Michael TA Thompson sat on stage between his band mates, providing pulse and connective tissue. His responsive rat-a-tat, played at just the right volume, propelled the music and gave it shape. Repeatedly, he locked in with Cooper-Moore, the evening’s de facto bass player, to groove, although invariably the groove would change and move on. His use of wooden xylophone and thumb piano gave the evening a hint of Codona. As loose, sinewy lines emerged from the stage, I kept coming back to the words of Elliott Sharp: “Rightness, not accuracy, is necessarily the goal.” Thompson, who grew up in the U.S. Virgin Islands, is Golia’s east coast drummer of choice, and at 70 he remains a talent deserving wider recognition.

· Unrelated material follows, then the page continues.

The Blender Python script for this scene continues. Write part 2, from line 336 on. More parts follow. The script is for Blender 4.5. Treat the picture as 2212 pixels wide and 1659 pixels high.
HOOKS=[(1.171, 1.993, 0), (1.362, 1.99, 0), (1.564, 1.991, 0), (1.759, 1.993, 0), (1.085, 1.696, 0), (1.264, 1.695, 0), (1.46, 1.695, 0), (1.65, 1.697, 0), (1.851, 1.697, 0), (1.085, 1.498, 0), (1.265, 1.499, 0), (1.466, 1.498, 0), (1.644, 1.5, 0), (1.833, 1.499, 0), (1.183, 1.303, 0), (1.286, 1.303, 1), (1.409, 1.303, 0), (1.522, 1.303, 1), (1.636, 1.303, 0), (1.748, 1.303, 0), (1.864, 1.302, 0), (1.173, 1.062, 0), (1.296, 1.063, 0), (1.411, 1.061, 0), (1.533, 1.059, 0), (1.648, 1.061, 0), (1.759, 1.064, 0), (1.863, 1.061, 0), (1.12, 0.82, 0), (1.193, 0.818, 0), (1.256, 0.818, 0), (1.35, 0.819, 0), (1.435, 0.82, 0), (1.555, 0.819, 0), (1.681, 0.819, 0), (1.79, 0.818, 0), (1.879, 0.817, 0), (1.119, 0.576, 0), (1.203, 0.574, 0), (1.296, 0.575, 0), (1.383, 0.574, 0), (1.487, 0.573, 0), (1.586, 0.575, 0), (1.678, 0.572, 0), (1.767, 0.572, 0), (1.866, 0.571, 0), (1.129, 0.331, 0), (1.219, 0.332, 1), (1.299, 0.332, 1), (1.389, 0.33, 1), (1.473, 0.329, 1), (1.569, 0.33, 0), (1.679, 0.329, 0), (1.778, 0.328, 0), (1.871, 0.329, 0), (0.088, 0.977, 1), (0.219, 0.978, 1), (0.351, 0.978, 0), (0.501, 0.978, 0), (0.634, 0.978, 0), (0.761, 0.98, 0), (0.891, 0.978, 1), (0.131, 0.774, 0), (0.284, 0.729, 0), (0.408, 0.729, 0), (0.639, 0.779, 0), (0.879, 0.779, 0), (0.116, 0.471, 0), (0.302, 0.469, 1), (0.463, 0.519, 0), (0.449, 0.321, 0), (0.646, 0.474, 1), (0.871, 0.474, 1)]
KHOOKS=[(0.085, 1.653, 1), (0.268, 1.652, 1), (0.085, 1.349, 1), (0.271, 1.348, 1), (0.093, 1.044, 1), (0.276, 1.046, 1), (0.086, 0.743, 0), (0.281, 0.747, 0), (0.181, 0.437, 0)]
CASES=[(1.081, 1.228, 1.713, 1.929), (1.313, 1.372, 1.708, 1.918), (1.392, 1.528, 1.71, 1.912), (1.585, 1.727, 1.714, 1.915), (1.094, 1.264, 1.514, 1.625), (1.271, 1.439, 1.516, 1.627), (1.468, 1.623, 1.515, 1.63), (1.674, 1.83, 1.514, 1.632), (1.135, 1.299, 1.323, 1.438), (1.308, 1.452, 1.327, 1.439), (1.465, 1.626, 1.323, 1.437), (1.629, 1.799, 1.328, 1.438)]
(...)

Roy Campbell, Jr. was his entrée into the New York scene, where he has collaborated with William Parker, Joe McPhee, Charles Gayle, Oliver Lake, Matthew Shipp, Henry Grimes and Jason Kao Hwang. He also has a foot in the Caribbean music world, having toured and recorded with Clypsonians, The Mighty Sparrow and Owen Gray.

 

With the exception of Scott Robinson, Vinny Golia plays more horns than anyone I know. He has mastered dozens of saxophones, clarinets, flutes and other reed instruments; he brought six of them to the Parlor Room, including tenor, soprano and sopranino sax. His brief turn on piccolo, with Cooper-Moore on harp, produced beautiful overtones of Japanese shakuhachi and koto music. Nine Winds, the label Golia established in 1977, has done major work documenting the creative music scene in southern California. Its catalogue of 170 recordings includes work by Bobby Bradford, John Carter, Mark Dresser, Bert Turetsky, Nels and Alex Cline. As a self-trained outsider who only came to music in his 20s, it’s interesting that Golia ended up in the academy. He has mentored (and hired) generations of students at CalArts, where he has taught since 1999. Golia told me that having access to talented students who could bring his large scale compositions to life, was a blessing for both him and his students. He played with an open heart and open ears, happily enmeshed in the spontaneous, wide-ranging, three-way conversation.

  

Golia and Cooper-Moore were both part of William Parker’s Little Huey Orchestra in 1995 when over two nights at the Knitting Factory, they recorded Sunrise in the Tone World. But Golia and Cooper-Moore performed on different days, so we have Michael TA Thompson to  thank for providing the impetus to bring these two titans together for the first time.